Saturday, October 5, 2024

The value of knowing the value

Something I've been musing about recently: there's a pretty high value, for managers, in knowing the value of people within a business. I'm kinda curious how many companies (and managers within said companies) actually know the value for their reports, beyond just the superficial stuff (like job level).

Motivating experience: people leave companies. Depending on how open the company is with departures, motivations, internal communications, etc., this may be somewhat sudden and/or unnoticed for some time. Sometimes, the people that leave have historical specific knowledge which is not replicated anywhere else in the company, or general area expertise which cannot easily be replaced, or are fulfilling roles which would otherwise be more costly to the organization if that work was not done, etc. Sometimes these departures can have significant costs for a company, beyond just the lost nominal productivity.

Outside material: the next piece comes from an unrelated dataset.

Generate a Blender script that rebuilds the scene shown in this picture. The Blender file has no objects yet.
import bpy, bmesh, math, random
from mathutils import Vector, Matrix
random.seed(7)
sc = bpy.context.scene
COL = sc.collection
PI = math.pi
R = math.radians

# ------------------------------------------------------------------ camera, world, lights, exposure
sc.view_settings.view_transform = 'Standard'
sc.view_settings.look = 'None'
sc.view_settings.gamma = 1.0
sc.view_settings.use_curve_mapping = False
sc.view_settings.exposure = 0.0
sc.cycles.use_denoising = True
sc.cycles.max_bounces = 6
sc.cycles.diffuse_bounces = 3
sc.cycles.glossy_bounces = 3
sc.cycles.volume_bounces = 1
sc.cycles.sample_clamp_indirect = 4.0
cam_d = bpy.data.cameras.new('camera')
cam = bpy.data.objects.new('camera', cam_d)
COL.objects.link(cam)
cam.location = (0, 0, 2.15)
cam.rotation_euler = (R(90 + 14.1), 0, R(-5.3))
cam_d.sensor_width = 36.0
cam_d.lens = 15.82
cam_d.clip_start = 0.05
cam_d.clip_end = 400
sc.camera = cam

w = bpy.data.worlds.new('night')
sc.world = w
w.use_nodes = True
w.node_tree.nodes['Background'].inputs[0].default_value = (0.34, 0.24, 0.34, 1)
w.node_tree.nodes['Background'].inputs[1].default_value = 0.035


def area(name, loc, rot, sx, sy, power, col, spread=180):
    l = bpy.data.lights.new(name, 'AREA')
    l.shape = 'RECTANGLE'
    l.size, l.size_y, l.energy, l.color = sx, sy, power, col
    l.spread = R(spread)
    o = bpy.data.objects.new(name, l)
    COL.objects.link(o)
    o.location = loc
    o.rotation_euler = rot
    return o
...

Note that departures are entirely normal: people move on, seek other opportunities, get attractive offers, etc. As a company, you cannot generally prevent people from leaving, and indeed many companies implicitly force groups out the door sometimes (see, for example, Amazon's RTO mandates and managing people out via underhanded internal processes). However, in concept a company would usually want to offer to pay what a person is worth to the company to retain them, and would not want someone to walk away that they would have been willing to pay enough to entice them to stay. That's where knowing value comes into play: in order to do that calculation, you would need the data, inclusive of all the little things which do not necessarily make it into a high level role description.

Not having been a manager (in any sort of serious sense), I don't really have a perspective on how well this is generally understood within companies, but my anecdotal experience would suggest that it is generally not tracked very well. Granted, everyone is replaceable in some sense, and companies do not want to be in a position where they feel extorted, but the converse is that effective and optimal people management means "staying ahead" of people's value in terms of proactive rewards and incentives. I'd imagine that even a company which treats their employees at cattle would be displeased if someone they would have been happy to retain at a higher rate walked, just because their management didn't accurately perceive their aggregate value to the organization.

All of this is to say: there's a high value for an organization in having an accurate sense of the value that people have for an organization, to optimally manage your business relationship with those people. If people leave your company, and you figure out later that they had more value than you were accounting for, that's a failure of management within the organization, and might be a costly one.

Addendum: Lest anyone think this is in relation to myself and my current position, it is not. However, I have been valued both more and less than I perceived my value as at various points in my career, so I know there can be a disconnect there, and I've seen organizations lose valuable expertise and not realize it until the people were gone. I would surmise that this might be more of a general blind spot than many companies realize.